An insight into ‘real’ political economy of micro-finance, told in the form of a novel
Micro-finance
institutions (MFIs) were supposed to deliver a win-win solution: making
money, by doing a public good. But these two objectives turned out to
be irreconcilable. A reconciliation was possible only by applying force,
which MFIs actually applied, resorting to age-old, time-tested
‘third-degree’ methods. Soon, it acquired a proportion of a
socio-political ‘crisis’ in the main theatre of Indian micro-finance
industry, i.e., Andhra Pradesh (AP).
If one Googles ‘micro credit crisis’, the search engine throws up more
than 1.5 million pages within 0.42 seconds. But can one imagine writing
a novel based on it? That is exactly what Ramesh S Arunachalam, a known
name among development practitioners, an occasional writer for www.moneylife.in, has done.
Set against the backdrop of ‘Andhra Pradesh (AP) crisis’, that erupted
in 2010, the novel chronicles the events of a 13-month period, from
August 2010 to August 2011. Though the story unfolds in villages,
jungles, dusty roads and tea-stalls in two districts (Warangal and Ranga
Reddy), the reader is also taken to a stock exchange in Mumbai, chief
minister's office, secretariat, hotel rooms in Hyderabad, district
magistrate’s offices, police stations in district headquarters and
newspaper and investment bank offices in New York.

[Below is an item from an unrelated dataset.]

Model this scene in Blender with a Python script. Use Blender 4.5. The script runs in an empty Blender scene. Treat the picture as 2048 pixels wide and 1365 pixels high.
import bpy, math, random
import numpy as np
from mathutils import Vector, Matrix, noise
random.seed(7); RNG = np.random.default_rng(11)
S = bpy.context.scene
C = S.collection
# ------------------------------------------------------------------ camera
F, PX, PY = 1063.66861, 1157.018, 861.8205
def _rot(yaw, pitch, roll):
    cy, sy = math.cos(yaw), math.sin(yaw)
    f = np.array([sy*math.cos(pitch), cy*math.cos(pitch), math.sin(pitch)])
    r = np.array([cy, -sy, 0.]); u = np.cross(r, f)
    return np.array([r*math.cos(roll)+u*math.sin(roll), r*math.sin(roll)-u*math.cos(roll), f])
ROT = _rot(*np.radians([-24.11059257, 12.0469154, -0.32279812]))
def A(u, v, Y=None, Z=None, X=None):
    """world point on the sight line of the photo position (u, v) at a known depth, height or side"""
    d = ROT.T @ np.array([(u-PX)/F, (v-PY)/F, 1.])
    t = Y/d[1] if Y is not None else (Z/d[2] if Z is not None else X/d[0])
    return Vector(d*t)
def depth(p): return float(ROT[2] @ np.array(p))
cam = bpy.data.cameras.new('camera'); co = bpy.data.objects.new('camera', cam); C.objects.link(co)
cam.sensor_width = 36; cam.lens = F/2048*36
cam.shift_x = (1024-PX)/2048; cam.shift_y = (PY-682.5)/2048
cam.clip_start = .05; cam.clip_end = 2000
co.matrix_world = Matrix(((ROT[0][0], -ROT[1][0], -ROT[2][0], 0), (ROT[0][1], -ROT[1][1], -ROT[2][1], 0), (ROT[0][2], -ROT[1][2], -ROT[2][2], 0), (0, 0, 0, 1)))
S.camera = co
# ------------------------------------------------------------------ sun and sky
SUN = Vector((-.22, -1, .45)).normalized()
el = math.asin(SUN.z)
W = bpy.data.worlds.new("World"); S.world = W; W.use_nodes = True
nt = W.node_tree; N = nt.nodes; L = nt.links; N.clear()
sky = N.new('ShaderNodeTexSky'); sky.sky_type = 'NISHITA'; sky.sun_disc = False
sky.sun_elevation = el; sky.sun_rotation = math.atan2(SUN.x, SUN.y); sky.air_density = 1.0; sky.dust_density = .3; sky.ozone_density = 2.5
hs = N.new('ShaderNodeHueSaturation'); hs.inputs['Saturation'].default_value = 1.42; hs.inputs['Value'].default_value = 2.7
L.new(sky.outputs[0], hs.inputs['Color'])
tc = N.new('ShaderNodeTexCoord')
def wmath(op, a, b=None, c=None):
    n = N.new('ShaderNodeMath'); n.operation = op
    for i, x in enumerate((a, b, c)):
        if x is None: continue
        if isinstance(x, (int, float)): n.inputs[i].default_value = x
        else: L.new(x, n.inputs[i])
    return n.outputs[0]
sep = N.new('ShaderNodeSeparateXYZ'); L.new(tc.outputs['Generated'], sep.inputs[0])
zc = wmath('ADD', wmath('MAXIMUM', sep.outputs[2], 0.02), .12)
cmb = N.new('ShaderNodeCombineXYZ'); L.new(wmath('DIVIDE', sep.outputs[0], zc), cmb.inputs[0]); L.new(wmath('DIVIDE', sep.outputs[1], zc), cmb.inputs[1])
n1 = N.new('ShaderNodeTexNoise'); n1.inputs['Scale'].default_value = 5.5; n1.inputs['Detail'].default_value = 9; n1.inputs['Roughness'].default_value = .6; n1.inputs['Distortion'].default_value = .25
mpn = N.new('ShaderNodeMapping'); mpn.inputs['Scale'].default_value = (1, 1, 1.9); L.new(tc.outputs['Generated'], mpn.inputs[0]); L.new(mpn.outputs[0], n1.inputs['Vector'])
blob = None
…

The author has consciously avoided using sector-specific jargon and
terms; but he has hardly left any important aspect of this sector
untouched. Though financial sector is at the centre of the novel, it
does not confine itself to the sector to explore the reasons for the
crisis; instead, it points to diverse reasons that flow from global
capital into MFIs, Centre-state coalition politics, money laundering,
political system and musclemen of the local political leaders and many
others.
Though the novel wears the usual disclaimer that “it is a fiction and
does not depict any particular individual/ MFI / Institution in India,
existing or past,” characters and events flash continuously in the minds
of the readers who have kept track of newspaper reports of events which
led to the crisis in AP. The book helps those readers in filling the
gaps, joining the dots and unveils the ‘material’ relationships among
the all the actors. It informs them why those actors must have behaved
in the way they did and no other way.
However, the book also assures us that it is not pitch dark, yet. Bob
and Chander in investigative journalism, Veena Mehra and Subba Rao in
administration, and even Renuka and Vijaya, the ordinary villagers, all
exhibited strength of conviction and stood by those poor borrowers who
have become a ‘prey’ of the ‘Angels’ who had promised “to take them out
from the hell of poverty.”
Arunachalam does deliver an ending to satisfy the reader. You cannot
forget the burning issues with an ending where the guilty is punished.
The reader gets a slap on his face in the last couple of chapters,
particularly the Epilogue, which declares that “The moneylenders are
back.” It informs that the investigative journalists and the
well-intentioned administrators, going out of their way, to book not
only the front men butchering the poor people, but even the most
resourceful and influential individuals who were actually running the
show, fail. The ‘Angels’ are rewarded by the State for ‘serving the
poor’ in the form of granting a banking licence. The novel provides the
deep insight into the real political economy that influences the
functioning of MFIs.
Talk of regulating MFIs started after the AP crisis; but our lawmakers
are busy with many businesses. The Micro Finance Bill, hanging fire for
past many years, is likely to hang where it is in the foreseeable
future. Even if passed, it is unlikely that the regulator will have the
institutional wherewithal to reach out to remote places in Warangal and
Ranga Reddy. The concerns of society will not be limited to wrongdoings
in ‘micro-credit’ activities alone. Because there are quite a few new
‘micro’ products, viz., micro-insurance, micro-pensions, micro-housing
loans, etc, waiting to target the poorer sections. The clientele of
these ‘micro-products’ is identical; the agencies that are going to
serve these products are being driven by identical business
considerations. They have a grip of identical levers of State machinery,
policy-makers and local political networks.